The tone is the same when it comes to her collaboration with Rauw Alejandro for the fourth track, Cohete, a classic duet and more pop than Latin. “Baby, I just long to be with you, to love each other in some corner and devour each other without any complications, there is no greater pleasure than touching you, no one like you makes me flow. I don’t want the moon, I don’t want to go to Mars, I just want to make you come for me.” The fifth track is also a collaboration, this time with the Texan regional Mexican band Grupo Frontera, called Entre Paréntesis, and is another of the singer’s most personal songs: “You can tell when you want to, but when you don’t, you can tell even more. You don’t need to pretend that you put the end in brackets.” When the group introduces her at the end of the song, they call her Shakira, the shewolf and she closes with her classic howl.

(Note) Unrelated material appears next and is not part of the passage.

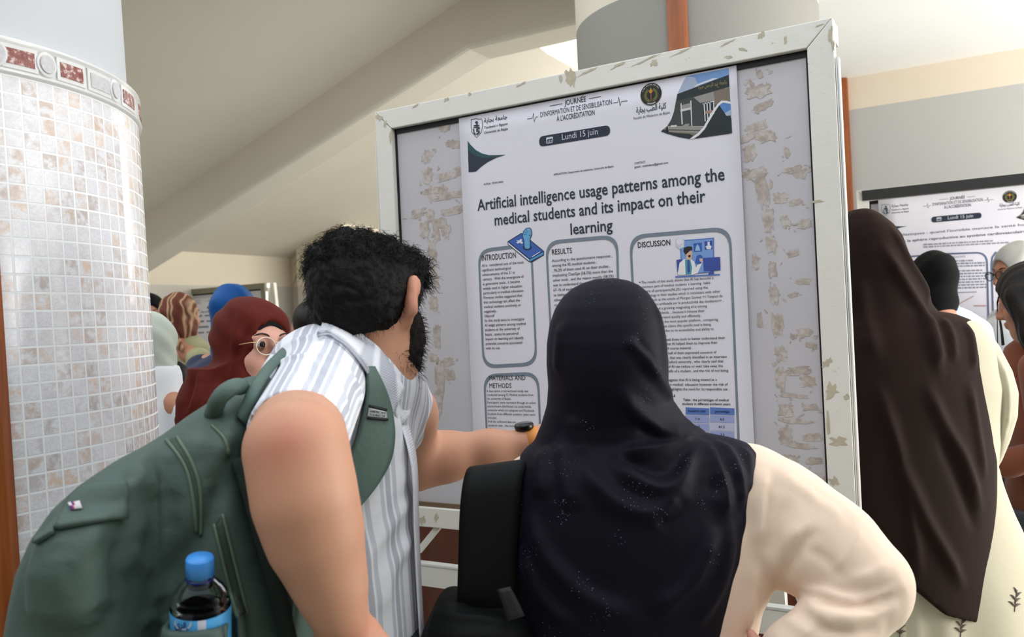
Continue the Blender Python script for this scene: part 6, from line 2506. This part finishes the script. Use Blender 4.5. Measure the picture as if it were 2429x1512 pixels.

The same happens with her four solo tracks, such as Tiempo Sin Verte — “Tell me if I was clumsy, you, a man of a certain delicacy who never took my complaints well and I demanded a little more than I should have;” and Cómo, Dónde y Cuándo, the most reminiscent of the old and longed-for Shakira, in which she talks about how time “flies when you spend it well,” and that “what matters is with whom.” She goes onto sing: “There is no one honest anymore, only the drunks in the bars. I saw that the past is a zero to the left, it is only the future that is remembered, I took off what was weighing me down and now I feel strong.” Nassau is also about a new love and wanting to get lost with them “on an island with no signal:” though she says, “I’m afraid of another disappointment, I don’t want to get hurt but you already opened my heart.” These are mostly lyrics along the lines of those that the Colombian has been singing for more than 30 years, but with an eye to the future. On this album, Shakira makes it very clear: women no longer cry.